* _Given material_:
+++++

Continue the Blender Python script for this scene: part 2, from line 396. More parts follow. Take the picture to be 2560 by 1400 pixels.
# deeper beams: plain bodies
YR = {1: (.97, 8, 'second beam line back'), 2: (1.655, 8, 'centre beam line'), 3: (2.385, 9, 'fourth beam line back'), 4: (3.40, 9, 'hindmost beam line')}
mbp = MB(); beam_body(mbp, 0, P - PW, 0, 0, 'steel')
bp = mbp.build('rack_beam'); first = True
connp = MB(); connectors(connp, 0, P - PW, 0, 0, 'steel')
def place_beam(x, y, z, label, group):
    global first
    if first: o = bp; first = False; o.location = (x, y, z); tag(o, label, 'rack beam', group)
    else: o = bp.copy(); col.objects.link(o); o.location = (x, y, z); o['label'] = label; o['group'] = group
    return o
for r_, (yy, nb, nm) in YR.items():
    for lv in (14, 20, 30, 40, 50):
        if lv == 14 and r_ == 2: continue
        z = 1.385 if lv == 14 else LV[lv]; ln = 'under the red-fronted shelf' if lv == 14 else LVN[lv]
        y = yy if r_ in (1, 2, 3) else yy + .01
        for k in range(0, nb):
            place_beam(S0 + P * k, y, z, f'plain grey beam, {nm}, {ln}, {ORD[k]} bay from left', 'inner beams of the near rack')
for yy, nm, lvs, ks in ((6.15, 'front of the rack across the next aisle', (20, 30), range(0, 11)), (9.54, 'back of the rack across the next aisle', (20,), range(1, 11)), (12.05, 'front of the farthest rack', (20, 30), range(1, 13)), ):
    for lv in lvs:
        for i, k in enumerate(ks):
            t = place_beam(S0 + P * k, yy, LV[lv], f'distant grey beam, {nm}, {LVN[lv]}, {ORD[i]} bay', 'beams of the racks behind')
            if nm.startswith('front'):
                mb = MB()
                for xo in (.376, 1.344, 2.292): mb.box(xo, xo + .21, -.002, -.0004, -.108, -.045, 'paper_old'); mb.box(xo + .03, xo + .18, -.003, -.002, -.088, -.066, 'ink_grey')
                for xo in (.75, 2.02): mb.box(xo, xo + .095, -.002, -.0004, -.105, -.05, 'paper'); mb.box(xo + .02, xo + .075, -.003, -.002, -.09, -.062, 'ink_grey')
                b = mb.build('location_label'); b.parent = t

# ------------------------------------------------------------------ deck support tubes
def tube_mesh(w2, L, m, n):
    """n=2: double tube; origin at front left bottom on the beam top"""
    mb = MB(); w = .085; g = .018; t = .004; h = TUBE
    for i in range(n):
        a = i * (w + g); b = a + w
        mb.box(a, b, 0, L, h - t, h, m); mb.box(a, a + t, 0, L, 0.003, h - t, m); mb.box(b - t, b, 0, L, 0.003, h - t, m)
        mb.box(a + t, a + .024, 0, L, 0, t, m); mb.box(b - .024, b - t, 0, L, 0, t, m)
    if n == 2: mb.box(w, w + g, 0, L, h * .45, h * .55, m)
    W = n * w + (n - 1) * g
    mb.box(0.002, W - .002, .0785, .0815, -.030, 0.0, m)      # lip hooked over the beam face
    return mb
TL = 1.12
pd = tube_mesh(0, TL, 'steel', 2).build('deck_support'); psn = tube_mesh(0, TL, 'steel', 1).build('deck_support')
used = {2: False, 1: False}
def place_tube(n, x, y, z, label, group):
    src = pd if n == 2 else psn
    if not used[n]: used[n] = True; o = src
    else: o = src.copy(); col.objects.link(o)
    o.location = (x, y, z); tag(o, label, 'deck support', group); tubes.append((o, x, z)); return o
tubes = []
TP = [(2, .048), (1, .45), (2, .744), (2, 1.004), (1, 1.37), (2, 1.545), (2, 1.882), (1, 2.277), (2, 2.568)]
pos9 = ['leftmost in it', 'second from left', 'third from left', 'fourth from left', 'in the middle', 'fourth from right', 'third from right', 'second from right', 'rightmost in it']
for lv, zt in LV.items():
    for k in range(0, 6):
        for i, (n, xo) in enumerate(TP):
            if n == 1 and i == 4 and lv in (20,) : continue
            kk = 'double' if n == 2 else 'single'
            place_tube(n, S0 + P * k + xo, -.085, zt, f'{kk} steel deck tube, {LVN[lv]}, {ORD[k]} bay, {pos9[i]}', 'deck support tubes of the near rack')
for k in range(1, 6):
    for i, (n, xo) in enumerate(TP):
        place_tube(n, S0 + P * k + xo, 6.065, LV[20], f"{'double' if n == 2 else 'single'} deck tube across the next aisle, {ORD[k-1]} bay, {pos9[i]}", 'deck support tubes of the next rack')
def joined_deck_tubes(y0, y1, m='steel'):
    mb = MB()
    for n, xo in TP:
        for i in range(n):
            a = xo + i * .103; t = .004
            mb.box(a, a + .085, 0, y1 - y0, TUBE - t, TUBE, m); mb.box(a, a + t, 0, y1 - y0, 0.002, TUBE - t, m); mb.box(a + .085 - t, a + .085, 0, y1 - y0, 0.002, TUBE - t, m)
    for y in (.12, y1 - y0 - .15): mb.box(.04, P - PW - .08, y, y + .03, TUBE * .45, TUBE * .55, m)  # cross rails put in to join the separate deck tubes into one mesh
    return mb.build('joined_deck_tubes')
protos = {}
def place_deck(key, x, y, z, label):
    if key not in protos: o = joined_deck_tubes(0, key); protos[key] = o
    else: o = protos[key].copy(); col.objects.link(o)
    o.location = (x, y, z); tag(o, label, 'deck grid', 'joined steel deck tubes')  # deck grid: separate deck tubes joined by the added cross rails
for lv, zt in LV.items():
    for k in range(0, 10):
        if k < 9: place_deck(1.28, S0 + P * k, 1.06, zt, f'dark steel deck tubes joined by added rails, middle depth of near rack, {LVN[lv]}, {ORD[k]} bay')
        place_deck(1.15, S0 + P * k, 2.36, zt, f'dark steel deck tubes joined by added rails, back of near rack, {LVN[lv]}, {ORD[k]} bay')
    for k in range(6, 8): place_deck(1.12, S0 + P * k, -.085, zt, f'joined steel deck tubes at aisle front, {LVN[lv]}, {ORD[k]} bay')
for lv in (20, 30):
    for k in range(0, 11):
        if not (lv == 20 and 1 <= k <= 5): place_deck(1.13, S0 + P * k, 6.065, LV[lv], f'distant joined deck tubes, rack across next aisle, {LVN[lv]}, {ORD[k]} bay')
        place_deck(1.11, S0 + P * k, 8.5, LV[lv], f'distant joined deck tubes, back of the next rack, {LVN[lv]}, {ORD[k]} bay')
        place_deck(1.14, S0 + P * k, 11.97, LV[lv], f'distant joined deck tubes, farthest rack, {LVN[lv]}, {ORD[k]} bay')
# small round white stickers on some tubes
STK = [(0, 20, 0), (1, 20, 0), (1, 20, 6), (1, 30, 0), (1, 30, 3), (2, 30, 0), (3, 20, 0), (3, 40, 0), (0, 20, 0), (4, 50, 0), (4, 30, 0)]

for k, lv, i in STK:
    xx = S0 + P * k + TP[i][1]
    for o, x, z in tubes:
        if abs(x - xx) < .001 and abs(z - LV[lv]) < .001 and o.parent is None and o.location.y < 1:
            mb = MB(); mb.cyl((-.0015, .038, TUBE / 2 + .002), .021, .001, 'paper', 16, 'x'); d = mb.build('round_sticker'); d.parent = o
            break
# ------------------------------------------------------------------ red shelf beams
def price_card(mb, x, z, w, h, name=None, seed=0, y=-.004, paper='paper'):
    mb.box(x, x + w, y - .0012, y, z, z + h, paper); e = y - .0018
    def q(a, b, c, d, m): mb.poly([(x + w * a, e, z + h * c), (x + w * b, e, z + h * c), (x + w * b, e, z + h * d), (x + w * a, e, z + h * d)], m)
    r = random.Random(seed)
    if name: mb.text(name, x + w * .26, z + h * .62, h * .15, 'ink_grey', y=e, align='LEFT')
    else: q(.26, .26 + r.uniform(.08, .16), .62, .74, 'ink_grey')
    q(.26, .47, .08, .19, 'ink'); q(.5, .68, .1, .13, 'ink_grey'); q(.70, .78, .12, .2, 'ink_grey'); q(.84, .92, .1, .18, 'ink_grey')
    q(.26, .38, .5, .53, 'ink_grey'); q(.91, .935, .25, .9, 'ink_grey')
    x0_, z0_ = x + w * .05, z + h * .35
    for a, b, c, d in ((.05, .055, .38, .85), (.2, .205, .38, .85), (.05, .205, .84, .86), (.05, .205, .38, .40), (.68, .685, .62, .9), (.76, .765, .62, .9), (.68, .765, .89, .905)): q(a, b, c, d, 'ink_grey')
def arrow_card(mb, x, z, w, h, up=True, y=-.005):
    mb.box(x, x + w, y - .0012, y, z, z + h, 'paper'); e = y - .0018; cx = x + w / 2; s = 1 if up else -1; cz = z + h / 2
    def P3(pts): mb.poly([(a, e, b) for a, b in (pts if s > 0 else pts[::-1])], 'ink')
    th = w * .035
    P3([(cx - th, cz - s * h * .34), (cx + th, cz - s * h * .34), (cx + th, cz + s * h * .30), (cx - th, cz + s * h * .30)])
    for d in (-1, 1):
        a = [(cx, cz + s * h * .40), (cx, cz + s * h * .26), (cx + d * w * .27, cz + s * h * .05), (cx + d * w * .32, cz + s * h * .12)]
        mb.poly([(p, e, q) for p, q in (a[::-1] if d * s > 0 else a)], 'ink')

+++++

* _Directions for this task_:
From the first line of the data above to the line holding "b = mb.build('location_label');", reproduce each line exactly; emit no other lines.

* _Exercise answer_:
Continue the Blender Python script for this scene: part 2, from line 396. More parts follow. Take the picture to be 2560 by 1400 pixels.
# deeper beams: plain bodies
YR = {1: (.97, 8, 'second beam line back'), 2: (1.655, 8, 'centre beam line'), 3: (2.385, 9, 'fourth beam line back'), 4: (3.40, 9, 'hindmost beam line')}
mbp = MB(); beam_body(mbp, 0, P - PW, 0, 0, 'steel')
bp = mbp.build('rack_beam'); first = True
connp = MB(); connectors(connp, 0, P - PW, 0, 0, 'steel')
def place_beam(x, y, z, label, group):
    global first
    if first: o = bp; first = False; o.location = (x, y, z); tag(o, label, 'rack beam', group)
    else: o = bp.copy(); col.objects.link(o); o.location = (x, y, z); o['label'] = label; o['group'] = group
    return o
for r_, (yy, nb, nm) in YR.items():
    for lv in (14, 20, 30, 40, 50):
        if lv == 14 and r_ == 2: continue
        z = 1.385 if lv == 14 else LV[lv]; ln = 'under the red-fronted shelf' if lv == 14 else LVN[lv]
        y = yy if r_ in (1, 2, 3) else yy + .01
        for k in range(0, nb):
            place_beam(S0 + P * k, y, z, f'plain grey beam, {nm}, {ln}, {ORD[k]} bay from left', 'inner beams of the near rack')
for yy, nm, lvs, ks in ((6.15, 'front of the rack across the next aisle', (20, 30), range(0, 11)), (9.54, 'back of the rack across the next aisle', (20,), range(1, 11)), (12.05, 'front of the farthest rack', (20, 30), range(1, 13)), ):
    for lv in lvs:
        for i, k in enumerate(ks):
            t = place_beam(S0 + P * k, yy, LV[lv], f'distant grey beam, {nm}, {LVN[lv]}, {ORD[i]} bay', 'beams of the racks behind')
            if nm.startswith('front'):
                mb = MB()
                for xo in (.376, 1.344, 2.292): mb.box(xo, xo + .21, -.002, -.0004, -.108, -.045, 'paper_old'); mb.box(xo + .03, xo + .18, -.003, -.002, -.088, -.066, 'ink_grey')
                for xo in (.75, 2.02): mb.box(xo, xo + .095, -.002, -.0004, -.105, -.05, 'paper'); mb.box(xo + .02, xo + .075, -.003, -.002, -.09, -.062, 'ink_grey')
                b = mb.build('location_label'); b.parent = t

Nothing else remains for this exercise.